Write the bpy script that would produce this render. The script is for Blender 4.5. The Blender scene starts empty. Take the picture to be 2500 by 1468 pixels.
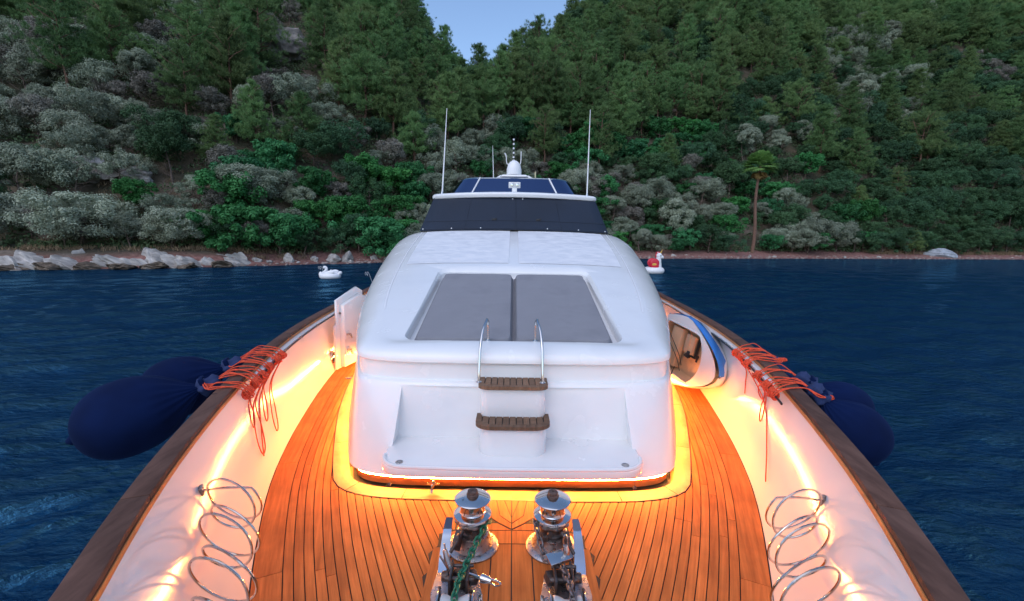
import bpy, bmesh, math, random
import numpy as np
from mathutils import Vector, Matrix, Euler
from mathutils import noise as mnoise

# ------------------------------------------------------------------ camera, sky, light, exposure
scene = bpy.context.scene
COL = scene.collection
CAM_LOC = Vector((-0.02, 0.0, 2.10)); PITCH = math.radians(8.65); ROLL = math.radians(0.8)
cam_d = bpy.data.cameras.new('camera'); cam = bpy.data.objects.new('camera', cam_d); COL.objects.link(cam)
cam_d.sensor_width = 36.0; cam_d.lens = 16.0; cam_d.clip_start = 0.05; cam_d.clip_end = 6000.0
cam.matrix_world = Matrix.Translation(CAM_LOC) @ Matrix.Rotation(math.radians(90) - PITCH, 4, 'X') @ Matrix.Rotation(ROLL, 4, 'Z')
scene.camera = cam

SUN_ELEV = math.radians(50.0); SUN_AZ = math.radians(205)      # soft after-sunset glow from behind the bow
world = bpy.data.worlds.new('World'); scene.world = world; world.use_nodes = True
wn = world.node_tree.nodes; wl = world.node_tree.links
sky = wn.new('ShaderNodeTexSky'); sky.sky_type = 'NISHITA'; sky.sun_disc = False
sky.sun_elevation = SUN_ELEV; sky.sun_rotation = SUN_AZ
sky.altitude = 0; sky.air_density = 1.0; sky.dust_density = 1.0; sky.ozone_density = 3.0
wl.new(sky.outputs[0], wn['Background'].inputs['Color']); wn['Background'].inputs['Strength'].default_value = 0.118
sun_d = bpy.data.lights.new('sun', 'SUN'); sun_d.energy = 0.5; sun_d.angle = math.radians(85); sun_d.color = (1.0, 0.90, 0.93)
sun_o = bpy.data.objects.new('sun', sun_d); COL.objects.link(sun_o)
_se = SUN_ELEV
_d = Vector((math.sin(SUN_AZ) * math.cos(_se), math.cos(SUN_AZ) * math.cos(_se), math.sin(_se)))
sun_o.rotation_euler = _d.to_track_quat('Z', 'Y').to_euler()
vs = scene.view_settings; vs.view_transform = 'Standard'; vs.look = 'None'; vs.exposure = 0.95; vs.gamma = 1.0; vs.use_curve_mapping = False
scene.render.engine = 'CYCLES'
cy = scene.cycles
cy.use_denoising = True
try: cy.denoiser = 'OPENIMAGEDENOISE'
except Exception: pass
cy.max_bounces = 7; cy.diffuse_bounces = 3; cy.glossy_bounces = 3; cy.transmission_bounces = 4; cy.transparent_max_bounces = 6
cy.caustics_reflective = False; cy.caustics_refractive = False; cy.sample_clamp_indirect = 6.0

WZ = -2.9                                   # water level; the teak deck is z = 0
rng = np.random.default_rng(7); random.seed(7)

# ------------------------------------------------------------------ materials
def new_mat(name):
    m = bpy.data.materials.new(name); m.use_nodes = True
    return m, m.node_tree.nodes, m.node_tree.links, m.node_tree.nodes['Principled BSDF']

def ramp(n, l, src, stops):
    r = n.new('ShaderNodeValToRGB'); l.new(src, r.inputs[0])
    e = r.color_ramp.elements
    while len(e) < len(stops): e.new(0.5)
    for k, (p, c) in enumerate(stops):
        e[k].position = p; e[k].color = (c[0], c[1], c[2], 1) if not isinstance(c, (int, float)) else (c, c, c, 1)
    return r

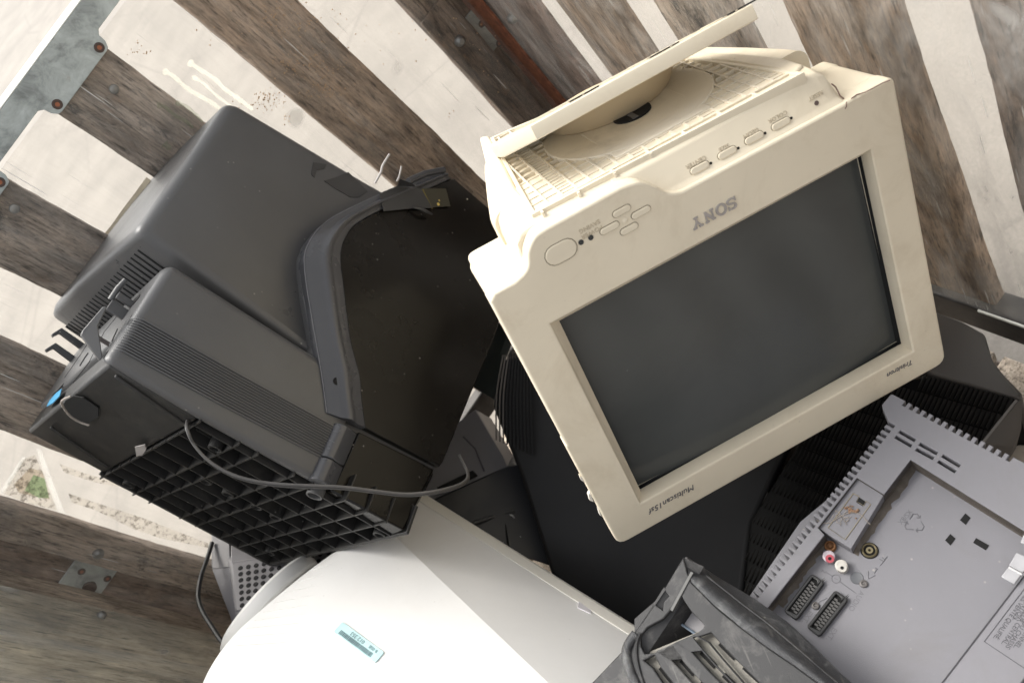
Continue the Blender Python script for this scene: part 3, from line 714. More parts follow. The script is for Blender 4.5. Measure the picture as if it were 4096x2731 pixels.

---

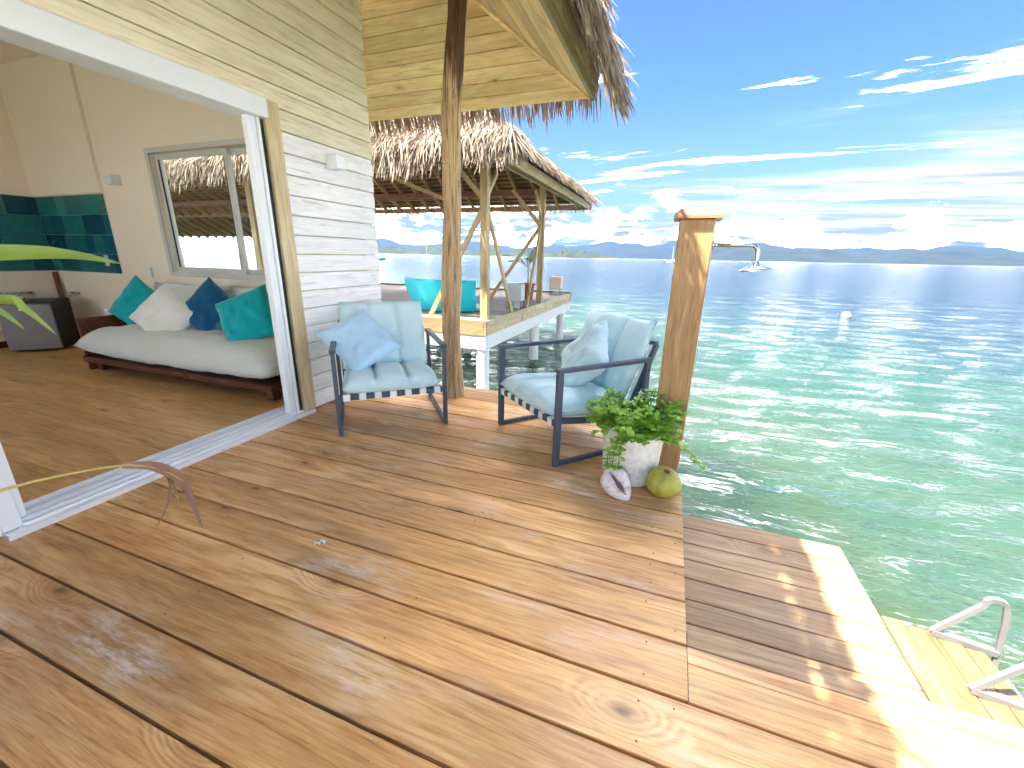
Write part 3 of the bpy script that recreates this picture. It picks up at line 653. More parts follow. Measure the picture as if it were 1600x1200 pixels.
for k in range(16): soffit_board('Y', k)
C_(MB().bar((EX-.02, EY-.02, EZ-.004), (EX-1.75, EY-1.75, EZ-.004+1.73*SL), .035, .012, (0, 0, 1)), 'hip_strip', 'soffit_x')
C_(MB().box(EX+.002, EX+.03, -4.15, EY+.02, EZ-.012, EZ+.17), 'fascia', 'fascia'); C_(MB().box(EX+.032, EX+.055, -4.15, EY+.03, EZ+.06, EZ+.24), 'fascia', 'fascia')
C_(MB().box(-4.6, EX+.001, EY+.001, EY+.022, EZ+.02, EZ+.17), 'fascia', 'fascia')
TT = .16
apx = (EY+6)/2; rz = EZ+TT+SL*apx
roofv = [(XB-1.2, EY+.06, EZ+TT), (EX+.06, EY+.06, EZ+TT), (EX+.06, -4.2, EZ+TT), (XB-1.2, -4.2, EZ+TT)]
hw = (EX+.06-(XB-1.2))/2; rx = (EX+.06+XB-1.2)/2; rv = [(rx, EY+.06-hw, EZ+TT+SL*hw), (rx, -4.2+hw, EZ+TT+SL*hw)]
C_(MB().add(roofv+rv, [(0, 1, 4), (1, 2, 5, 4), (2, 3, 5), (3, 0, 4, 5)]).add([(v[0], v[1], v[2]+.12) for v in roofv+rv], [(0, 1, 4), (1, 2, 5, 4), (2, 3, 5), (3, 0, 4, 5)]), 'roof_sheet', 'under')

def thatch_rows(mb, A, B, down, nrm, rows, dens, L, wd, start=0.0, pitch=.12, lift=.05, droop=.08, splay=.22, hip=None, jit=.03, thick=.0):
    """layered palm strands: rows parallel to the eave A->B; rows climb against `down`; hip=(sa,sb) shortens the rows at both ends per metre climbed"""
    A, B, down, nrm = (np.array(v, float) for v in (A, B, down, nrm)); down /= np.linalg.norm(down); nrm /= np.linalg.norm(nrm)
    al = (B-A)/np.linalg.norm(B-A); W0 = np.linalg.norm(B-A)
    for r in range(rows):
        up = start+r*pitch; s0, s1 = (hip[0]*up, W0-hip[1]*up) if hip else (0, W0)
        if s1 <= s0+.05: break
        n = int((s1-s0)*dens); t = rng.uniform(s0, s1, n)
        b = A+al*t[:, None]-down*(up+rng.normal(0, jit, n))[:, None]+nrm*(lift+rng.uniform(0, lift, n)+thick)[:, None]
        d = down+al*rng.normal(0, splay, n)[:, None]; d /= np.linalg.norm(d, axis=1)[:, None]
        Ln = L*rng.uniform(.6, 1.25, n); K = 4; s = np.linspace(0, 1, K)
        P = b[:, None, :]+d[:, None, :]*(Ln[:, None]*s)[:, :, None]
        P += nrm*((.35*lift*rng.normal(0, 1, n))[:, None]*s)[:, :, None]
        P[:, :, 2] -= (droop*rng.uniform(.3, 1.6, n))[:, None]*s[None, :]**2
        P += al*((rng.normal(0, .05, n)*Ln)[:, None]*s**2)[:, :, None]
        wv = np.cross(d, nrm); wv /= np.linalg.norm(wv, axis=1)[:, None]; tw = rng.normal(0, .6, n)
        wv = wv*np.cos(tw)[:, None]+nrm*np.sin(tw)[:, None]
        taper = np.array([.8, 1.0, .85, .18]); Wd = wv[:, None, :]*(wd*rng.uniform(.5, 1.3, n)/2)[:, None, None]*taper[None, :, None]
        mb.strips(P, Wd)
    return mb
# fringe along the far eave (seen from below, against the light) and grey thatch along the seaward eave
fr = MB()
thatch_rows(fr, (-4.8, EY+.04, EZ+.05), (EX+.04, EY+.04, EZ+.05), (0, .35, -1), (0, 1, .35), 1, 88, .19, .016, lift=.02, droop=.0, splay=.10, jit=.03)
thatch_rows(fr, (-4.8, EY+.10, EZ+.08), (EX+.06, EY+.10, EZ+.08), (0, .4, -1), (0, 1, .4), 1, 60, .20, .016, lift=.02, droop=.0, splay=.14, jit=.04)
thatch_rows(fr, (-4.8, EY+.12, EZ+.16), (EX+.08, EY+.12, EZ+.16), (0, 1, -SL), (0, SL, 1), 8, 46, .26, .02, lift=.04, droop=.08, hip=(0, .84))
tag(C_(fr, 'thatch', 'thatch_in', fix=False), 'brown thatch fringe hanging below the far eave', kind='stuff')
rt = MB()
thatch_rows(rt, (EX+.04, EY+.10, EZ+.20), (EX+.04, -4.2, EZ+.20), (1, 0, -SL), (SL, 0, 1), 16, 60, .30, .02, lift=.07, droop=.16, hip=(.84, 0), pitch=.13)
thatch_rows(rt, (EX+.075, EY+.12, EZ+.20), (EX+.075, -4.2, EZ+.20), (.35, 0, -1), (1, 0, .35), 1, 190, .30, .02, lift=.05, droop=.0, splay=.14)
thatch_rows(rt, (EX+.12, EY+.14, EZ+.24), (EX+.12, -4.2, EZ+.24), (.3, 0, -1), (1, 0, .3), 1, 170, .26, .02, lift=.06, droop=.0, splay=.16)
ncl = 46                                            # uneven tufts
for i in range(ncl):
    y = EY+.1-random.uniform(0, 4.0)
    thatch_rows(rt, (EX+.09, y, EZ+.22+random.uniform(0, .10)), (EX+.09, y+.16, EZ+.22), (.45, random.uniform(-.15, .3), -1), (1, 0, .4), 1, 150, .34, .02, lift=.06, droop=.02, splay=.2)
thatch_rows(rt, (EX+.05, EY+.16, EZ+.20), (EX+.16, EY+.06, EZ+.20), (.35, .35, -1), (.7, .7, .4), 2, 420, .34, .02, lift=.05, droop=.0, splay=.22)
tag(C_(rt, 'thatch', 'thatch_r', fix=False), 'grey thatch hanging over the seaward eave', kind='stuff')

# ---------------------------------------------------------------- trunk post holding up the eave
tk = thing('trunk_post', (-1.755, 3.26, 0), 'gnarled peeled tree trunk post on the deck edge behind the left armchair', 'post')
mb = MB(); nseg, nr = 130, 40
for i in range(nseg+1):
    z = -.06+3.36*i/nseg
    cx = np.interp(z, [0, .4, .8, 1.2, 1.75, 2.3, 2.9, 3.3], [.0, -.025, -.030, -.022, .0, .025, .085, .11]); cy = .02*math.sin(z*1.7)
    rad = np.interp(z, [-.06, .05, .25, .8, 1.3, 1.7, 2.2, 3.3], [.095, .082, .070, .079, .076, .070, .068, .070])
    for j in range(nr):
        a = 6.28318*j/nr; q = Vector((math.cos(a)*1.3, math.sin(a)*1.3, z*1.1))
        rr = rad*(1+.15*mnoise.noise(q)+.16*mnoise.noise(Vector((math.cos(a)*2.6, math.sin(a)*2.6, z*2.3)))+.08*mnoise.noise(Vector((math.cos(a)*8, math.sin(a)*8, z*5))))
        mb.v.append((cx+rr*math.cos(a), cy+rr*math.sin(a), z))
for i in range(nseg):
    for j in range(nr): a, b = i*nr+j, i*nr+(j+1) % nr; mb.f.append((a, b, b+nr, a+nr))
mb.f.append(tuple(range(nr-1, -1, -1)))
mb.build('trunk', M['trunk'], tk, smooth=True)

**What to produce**
Exactly reproduce the stretch that starts at the line containing "Write the bpy" and ends at the line containing "scene.camera = cam", both ends included; leave any pictures out.

**The solution**
Write the bpy script that would produce this render. The script is for Blender 4.5. The Blender scene starts empty. Take the picture to be 2500 by 1468 pixels.
import bpy, bmesh, math, random
import numpy as np
from mathutils import Vector, Matrix, Euler
from mathutils import noise as mnoise

# ------------------------------------------------------------------ camera, sky, light, exposure
scene = bpy.context.scene
COL = scene.collection
CAM_LOC = Vector((-0.02, 0.0, 2.10)); PITCH = math.radians(8.65); ROLL = math.radians(0.8)
cam_d = bpy.data.cameras.new('camera'); cam = bpy.data.objects.new('camera', cam_d); COL.objects.link(cam)
cam_d.sensor_width = 36.0; cam_d.lens = 16.0; cam_d.clip_start = 0.05; cam_d.clip_end = 6000.0
cam.matrix_world = Matrix.Translation(CAM_LOC) @ Matrix.Rotation(math.radians(90) - PITCH, 4, 'X') @ Matrix.Rotation(ROLL, 4, 'Z')
scene.camera = cam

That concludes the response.